Task goal | Write out, word for word, only the data from its first line to the line containing "PI = math.pi".

Raw data |
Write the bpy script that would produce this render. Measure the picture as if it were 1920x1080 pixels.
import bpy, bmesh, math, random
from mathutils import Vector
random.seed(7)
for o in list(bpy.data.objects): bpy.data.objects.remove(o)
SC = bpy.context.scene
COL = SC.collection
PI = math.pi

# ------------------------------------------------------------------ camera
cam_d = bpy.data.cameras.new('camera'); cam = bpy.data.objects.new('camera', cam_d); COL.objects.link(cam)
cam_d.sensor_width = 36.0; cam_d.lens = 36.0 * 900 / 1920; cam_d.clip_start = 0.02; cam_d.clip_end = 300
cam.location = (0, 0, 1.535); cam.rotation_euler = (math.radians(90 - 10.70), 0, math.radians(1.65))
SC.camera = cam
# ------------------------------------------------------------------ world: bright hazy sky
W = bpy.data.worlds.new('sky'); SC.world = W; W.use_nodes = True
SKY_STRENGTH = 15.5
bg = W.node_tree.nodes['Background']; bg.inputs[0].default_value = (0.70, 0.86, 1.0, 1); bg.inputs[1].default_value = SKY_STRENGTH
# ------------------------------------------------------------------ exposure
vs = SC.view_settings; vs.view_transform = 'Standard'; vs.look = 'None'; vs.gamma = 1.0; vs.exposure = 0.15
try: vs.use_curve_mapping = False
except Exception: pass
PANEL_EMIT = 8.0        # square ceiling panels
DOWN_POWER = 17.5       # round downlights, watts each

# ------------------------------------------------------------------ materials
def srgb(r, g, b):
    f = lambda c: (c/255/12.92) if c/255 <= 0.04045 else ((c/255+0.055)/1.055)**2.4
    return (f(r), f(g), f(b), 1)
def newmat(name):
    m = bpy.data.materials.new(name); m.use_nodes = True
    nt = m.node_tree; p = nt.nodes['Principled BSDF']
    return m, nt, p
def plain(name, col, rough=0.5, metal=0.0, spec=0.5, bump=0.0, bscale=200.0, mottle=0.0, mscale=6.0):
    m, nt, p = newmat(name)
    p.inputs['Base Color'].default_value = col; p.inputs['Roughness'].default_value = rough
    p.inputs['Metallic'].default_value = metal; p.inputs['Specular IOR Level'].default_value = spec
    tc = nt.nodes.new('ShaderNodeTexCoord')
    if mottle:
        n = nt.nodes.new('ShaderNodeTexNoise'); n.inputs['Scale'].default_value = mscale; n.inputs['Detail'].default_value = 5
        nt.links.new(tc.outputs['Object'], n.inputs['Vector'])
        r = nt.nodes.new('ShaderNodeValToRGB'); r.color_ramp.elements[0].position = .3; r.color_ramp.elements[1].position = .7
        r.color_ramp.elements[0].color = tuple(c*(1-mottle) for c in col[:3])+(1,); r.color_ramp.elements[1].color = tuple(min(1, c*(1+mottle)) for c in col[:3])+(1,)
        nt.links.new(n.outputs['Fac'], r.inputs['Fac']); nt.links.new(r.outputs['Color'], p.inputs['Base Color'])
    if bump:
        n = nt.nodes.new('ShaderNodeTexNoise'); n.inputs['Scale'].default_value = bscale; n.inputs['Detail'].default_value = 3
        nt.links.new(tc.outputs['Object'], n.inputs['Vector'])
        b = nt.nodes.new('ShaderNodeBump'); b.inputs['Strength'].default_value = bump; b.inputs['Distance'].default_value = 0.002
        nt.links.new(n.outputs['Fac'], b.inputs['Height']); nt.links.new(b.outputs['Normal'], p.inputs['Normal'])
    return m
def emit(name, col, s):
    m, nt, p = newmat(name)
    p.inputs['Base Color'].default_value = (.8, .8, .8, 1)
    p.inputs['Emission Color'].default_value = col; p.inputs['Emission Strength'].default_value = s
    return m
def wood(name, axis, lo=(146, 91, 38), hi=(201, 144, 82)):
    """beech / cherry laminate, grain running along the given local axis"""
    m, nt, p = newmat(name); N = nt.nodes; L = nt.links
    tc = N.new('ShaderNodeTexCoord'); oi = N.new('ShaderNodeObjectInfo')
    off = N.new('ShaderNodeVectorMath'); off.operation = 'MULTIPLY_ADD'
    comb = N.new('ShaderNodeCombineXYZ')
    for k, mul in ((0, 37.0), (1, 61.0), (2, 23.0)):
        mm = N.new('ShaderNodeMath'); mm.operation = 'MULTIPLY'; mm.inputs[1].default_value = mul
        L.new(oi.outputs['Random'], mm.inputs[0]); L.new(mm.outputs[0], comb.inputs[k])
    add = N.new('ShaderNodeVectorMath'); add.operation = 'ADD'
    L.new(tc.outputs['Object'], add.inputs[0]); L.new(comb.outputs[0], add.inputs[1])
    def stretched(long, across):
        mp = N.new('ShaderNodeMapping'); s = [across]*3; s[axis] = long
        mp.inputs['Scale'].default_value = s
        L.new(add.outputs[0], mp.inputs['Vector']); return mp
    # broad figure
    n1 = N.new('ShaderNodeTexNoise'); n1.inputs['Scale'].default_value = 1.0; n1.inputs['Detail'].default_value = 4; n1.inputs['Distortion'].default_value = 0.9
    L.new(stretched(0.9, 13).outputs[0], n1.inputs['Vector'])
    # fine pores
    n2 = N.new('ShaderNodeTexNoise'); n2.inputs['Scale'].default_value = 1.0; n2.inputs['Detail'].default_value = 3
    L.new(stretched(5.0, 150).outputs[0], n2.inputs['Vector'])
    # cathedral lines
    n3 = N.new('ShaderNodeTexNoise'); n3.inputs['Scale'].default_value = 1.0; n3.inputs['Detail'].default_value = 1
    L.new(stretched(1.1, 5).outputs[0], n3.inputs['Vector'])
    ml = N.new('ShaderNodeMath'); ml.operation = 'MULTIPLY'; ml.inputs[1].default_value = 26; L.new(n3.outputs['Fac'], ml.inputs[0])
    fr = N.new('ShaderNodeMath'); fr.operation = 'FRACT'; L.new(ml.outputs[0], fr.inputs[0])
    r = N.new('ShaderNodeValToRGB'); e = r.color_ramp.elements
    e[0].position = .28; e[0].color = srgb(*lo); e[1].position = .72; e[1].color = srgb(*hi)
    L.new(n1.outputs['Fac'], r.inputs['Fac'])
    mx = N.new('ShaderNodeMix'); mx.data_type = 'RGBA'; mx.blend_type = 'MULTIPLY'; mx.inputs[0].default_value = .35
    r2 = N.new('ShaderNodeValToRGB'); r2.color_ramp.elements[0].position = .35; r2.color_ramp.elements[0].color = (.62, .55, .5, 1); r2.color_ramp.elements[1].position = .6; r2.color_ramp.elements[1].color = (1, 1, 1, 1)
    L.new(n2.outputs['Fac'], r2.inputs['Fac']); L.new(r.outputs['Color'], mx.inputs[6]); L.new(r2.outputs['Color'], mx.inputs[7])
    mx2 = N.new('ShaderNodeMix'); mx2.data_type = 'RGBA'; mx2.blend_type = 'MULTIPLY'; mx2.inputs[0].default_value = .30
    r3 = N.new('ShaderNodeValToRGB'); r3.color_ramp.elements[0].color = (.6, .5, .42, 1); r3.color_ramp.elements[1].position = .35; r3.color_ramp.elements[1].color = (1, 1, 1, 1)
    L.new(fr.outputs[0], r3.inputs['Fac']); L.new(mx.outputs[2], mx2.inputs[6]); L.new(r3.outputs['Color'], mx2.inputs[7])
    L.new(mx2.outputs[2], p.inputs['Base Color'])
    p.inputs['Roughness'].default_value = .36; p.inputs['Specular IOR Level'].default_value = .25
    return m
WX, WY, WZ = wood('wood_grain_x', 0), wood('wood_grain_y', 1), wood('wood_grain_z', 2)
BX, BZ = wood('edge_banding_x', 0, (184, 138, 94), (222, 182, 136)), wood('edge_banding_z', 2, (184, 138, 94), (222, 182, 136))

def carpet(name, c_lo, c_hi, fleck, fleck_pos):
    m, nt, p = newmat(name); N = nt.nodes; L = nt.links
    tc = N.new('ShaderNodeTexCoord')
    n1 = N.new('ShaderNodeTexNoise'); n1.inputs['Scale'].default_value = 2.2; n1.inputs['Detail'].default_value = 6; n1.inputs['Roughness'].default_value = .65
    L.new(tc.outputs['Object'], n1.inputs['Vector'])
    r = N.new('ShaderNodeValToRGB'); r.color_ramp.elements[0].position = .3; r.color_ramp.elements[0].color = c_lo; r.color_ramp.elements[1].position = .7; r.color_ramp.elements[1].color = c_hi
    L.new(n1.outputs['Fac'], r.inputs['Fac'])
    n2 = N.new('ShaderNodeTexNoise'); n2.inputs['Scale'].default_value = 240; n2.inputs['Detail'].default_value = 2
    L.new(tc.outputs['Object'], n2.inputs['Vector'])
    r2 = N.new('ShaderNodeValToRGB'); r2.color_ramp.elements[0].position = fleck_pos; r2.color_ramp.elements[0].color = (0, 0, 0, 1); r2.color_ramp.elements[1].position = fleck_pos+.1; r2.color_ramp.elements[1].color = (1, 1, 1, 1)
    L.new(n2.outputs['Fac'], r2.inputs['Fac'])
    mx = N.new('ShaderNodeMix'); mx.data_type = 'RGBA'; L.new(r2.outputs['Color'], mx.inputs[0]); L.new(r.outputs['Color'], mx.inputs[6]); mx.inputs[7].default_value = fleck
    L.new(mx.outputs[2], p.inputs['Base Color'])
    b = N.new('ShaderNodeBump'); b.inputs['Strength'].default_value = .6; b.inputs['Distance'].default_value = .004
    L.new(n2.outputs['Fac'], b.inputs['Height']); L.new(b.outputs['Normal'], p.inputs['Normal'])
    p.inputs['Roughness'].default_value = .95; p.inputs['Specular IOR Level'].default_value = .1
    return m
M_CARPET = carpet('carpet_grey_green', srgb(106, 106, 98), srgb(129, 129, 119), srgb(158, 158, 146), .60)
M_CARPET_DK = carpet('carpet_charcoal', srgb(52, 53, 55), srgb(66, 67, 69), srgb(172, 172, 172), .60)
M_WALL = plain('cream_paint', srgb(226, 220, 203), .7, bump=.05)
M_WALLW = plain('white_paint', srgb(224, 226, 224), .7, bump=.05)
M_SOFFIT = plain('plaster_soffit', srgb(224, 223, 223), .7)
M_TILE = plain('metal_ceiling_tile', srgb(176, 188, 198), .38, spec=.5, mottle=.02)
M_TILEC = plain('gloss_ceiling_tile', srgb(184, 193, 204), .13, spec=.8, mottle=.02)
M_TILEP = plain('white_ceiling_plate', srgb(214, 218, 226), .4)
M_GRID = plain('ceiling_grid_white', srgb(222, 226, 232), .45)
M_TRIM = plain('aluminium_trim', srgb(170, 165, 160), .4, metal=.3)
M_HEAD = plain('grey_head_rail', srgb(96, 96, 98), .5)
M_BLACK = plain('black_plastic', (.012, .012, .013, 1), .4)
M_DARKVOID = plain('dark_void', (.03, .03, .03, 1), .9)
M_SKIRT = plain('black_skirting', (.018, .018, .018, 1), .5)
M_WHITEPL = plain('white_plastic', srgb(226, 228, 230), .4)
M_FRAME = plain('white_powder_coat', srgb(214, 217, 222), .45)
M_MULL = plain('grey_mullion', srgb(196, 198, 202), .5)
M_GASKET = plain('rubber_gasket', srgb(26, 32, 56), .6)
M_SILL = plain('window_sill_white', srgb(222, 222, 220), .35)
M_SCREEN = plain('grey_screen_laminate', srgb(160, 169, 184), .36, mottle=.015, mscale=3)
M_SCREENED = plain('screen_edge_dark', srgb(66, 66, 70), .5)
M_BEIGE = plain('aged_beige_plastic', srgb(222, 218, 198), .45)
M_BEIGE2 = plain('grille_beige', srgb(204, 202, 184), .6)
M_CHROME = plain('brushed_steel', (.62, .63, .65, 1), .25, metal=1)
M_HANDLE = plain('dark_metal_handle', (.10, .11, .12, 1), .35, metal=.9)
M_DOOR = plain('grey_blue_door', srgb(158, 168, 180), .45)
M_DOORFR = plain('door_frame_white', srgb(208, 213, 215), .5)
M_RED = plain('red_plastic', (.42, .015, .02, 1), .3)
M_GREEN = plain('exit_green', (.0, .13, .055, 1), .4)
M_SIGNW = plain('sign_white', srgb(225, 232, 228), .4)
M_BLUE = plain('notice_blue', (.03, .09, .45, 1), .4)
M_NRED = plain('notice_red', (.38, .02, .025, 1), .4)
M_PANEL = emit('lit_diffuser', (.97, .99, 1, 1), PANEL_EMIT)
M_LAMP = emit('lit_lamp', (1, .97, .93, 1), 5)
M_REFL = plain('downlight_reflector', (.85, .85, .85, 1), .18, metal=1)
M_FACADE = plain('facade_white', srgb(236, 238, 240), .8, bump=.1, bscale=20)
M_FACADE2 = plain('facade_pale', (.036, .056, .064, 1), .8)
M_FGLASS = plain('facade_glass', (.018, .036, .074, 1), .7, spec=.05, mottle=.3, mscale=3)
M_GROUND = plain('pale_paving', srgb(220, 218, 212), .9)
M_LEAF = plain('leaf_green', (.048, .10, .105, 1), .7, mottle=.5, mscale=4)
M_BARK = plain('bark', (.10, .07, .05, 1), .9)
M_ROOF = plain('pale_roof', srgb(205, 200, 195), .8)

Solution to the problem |
Write the bpy script that would produce this render. Measure the picture as if it were 1920x1080 pixels.
import bpy, bmesh, math, random
from mathutils import Vector
random.seed(7)
for o in list(bpy.data.objects): bpy.data.objects.remove(o)
SC = bpy.context.scene
COL = SC.collection
PI = math.pi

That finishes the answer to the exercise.